ORC should shuffle off this mortal coil

Port Otago, a political hot potato. PHOTO: STEPHEN JAQUIERY
Port Otago, a political hot potato. PHOTO: STEPHEN JAQUIERY
The Otago Regional Council has the district in a sea of troubles, Lee Vandervis writes.

ORC or not ORC? That is the question.

Whether it is better to suffer outrageous ORC rates increases, wasteful regulatory bureaucracy and lazy leaseholds — or simply end them — is too big a challenge for the government whose answer is to amalgamate, legislate less costly compliance and add mayoral oversight.

Otago Regional Council chairwoman Hilary Calvert’s suggestion [ODT 28.11.25] that port assets could be "stolen away" from the ORC to pay off another councils’ debt are weasel words that deny logic, justice and history.

Port and harbourside land assets are not going "away" anywhere as they had been reclaimed and developed by Dunedin’s ancestors for over a century before ownership was wrongly gifted to the ORC in 1989.

It is the ORC that has been stealing the returns from Dunedin’s port and harbourside land from Dunedin for the past 35 years to fund its burgeoning bureaucracy.

The lazy leasehold by the ORC and property arm Chalmers Properties (which is 100%-owned by Port Otago — itself fully owned by the ORC) of 400 harbourside properties is one of the reasons that Dunedin has an undeveloped harbourside with rotting wharves.

The ORC chairwoman’s statement that "the council’s new building in Maclaggan St was nearing completion and with the council set to disappear in two years, there was no time to waste over the future of the new offices", also makes no sense.

Surely as an experienced businesswoman who accepts the ORC is set to disappear in two years, it would be much more efficient and less disruptive for the ORC to remain in its existing offices and complete its palatial headquarters as new rentable commercial office space.

This would give ratepayers an immediate rental return on the enormous Maclaggan St cost and save the costs of transferring all the staff, office equipment and specific ORC communications installations to new temporary headquarters.
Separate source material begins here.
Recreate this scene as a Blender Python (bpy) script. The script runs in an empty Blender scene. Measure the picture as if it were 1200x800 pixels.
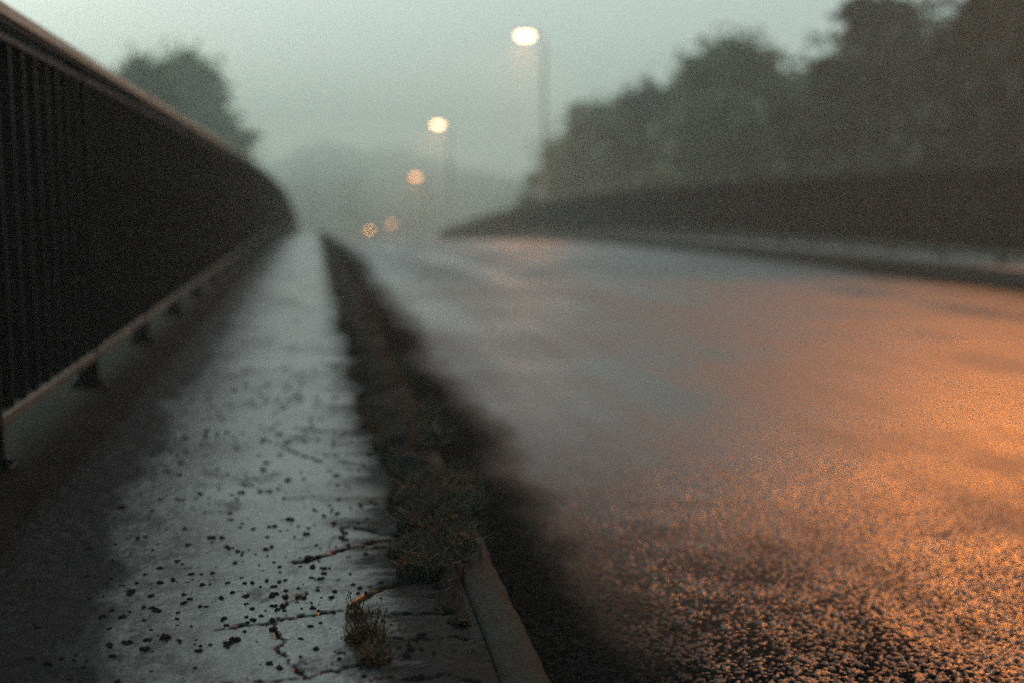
import bpy, math, random
import numpy as np
from mathutils import Matrix, Vector
R = math.radians
random.seed(7); rng = np.random.default_rng(7)
sc = bpy.context.scene
col = sc.collection

# ------------------------------------------------------------------ camera
EYE = 0.625
PITCH, YAW = 7.0986, 9.8403
cam_d = bpy.data.cameras.new('camera')
cam_d.sensor_width = 36; cam_d.lens = 40; cam_d.clip_start = 0.05; cam_d.clip_end = 3000
cam_d.dof.use_dof = True
cam_d.dof.focus_distance = 1.74
cam_d.dof.aperture_fstop = 1.7
cam_d.dof.aperture_blades = 0
cam = bpy.data.objects.new('camera', cam_d); col.objects.link(cam)
cam.location = (0, 0, EYE)
cam.rotation_euler = (R(90 - PITCH), 0, R(-YAW))
sc.camera = cam

# ------------------------------------------------------------------ sky, sun, exposure
SUN_EL, SUN_AZ = 26.0, -34.0         # soft light through overcast fog, degrees; azimuth from +Y towards +X
world = bpy.data.worlds.new('World'); sc.world = world; world.use_nodes = True
nt = world.node_tree; nt.nodes.clear()
sky = nt.nodes.new('ShaderNodeTexSky'); sky.sky_type = 'NISHITA'; sky.sun_disc = False
sky.sun_elevation = R(SUN_EL); sky.sun_rotation = R(SUN_AZ); sky.dust_density = 1.5; sky.air_density = 1.0
hs = nt.nodes.new('ShaderNodeHueSaturation'); hs.inputs['Saturation'].default_value = 0.46
bg = nt.nodes.new('ShaderNodeBackground'); bg.inputs['Strength'].default_value = 0.15
wo = nt.nodes.new('ShaderNodeOutputWorld')
tn = nt.nodes.new('ShaderNodeMix'); tn.data_type = 'RGBA'; tn.blend_type = 'MULTIPLY'; tn.inputs['Factor'].default_value = 1.0; tn.inputs[7].default_value = (.94, 1.0, .94, 1)   # grey-green dawn overcast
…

"Land grab" characterisations from both Dunedin Mayor Sophie Barker and city council chief executive Sandy Graham are also completely backwards, as our port and harbourside land was grabbed from us in 1989 and getting Dunedin land back is delayed justice, not a grab.

Because of ORC/Chalmers Properties’ continued leasehold ownership, the ORC has also prevented development of Dunedin’s harbourside while creaming $30 million annually just from harbourside land rents.

My successful city council motion many years ago to get the ORC/Chalmers Properties to freehold at least 50% of its harbourside leases as a condition of the council contributing $9m to harbourside wharf reconstruction was unanimously voted for, but later bizarrely rescinded just prior to the end of the triennium.

Chalmers Properties has not developed our best South Island natural harbour to be the leading port for the South, instead losing ground to Timaru and earthquake-vulnerable Lyttelton with its sole tunnel freight access.

Dunedin’s port is central to most of the South Island’s export volumes of timber and dairy production and should have been developed with inland ports and better rail connections.

This could have made Port Chalmers the main South Island port for the new, much larger container ships now being built which will want to make only one stop for the South Island.

ORC port inefficiency in a constrained port area has been worsened by failing to organise inland ports, which have been talked about for 20 years.

Inland ports provide space to pre-assemble ship-loads for mostly rail delivery and quicker cheaper ship turnaround, with the added benefit of reducing State Highway88 truck movements to port and the need to stockpile goods in the restricted spaces available in Port Chalmers.

The ORC port property arm also pays extraordinary management salaries, confirmed in last year’s annual report with 14 managers being paid over $250,000 annually and up to a top salary of over $840,000.

My past suggestions of further port and harbourside reclamations that have been so valuable in the past have been barred by iwi and environmentalist obstruction, making inland ports even more of an economic necessity.

Progressive ports like Napier have long developed three inland ports efficiently facilitating New Zealand’s second largest port export volume after Tauranga.

Green Party regional councillor Alan Somerville has argued against ORC demise (Opinion ODT 3.12.25), where he makes a case for keeping a modified ORC regulatory bureaucracy, citing big catchment regulatory needs across boundaries like the Clutha River and added environmental regulations, neither of which Dunedin needs.

I do agree with Cr Somerville that "whatever is settled on for local government organisation, it should be enduring" and that "Port Otago must remain in public ownership".

With sweeping changes also being made to the Resource Management Act and with the Draft Planning Bill, many of the regional councils’ stumbling block regulatory hurdles will hopefully reduce to free up businesses, reduce building costs and the excessive costs of local government generally.

Dunedin needs to be free of the ORC and to get back our port and harbourside land which must be changed to freehold to allow the development necessary for Dunedin to thrive.

Indebted DCC or not DCC? That is the next question.

— Lee Vandervis is a Dunedin city councillor.